生命である霊魂にとって良いことをすれば良いのです。

 

もちろん簡単ではないことは重々承知をしています。

でも、みなさんの本質・本体は生命なのです。

 

生命のことを、霊あるいは霊魂あるいは魂と言いますが、霊と魂は違います。

 

霊とは、賦活性のエネルギーのことです。

賦活性というのは、自分では活動ができない、という意味です。

つまり霊というエネルギーを活動させるための原動力となる何かが必要だということなのです。

 

その霊を活動させる原動力は「魂」です。

魂とは 意識と意志 のことです。

この魂こそが、みなさんの本質・本体なのです。

 

そして、魂は霊によって生かされており、霊は魂によって活動出来る、つまりお互いになくてはならない、一体不離の存在なのです。

 

肉体は魂の意識と意志によって霊エネルギーが動かしているものであり、霊魂が出て仕舞えば肉体は活動することが出来ません。

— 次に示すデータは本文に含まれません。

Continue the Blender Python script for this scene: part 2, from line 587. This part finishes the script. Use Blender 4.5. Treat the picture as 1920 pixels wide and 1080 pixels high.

肉体があろうと無かろうと、みなさんの霊魂は生き続けていくのです。

 

それでも肉体は霊魂の道具ですから大切にしなければなりません。

でもみなさんの本質・本体は肉体ではなく霊魂なのです。

 

より良く人生を生きるためには、肉体的な物的な視点ではなく、生命的な霊的な視点を持つことが重要であり、そのためには自分の判断の基軸を霊的な視点に立って作っていくことが大事なのです。

 

そうすることで、自分の一生は肉体の一生ではなく霊魂の一生である、という意識を持つことができるようになってきます。

考えて見てください。短い肉体の一生と長い永遠の一生とみなさんはどちらの一生を選択したいでしょうか?

 

意識を変えていくことです。

他力本願ではなく、自分の意志で変えていくことが大事なのです。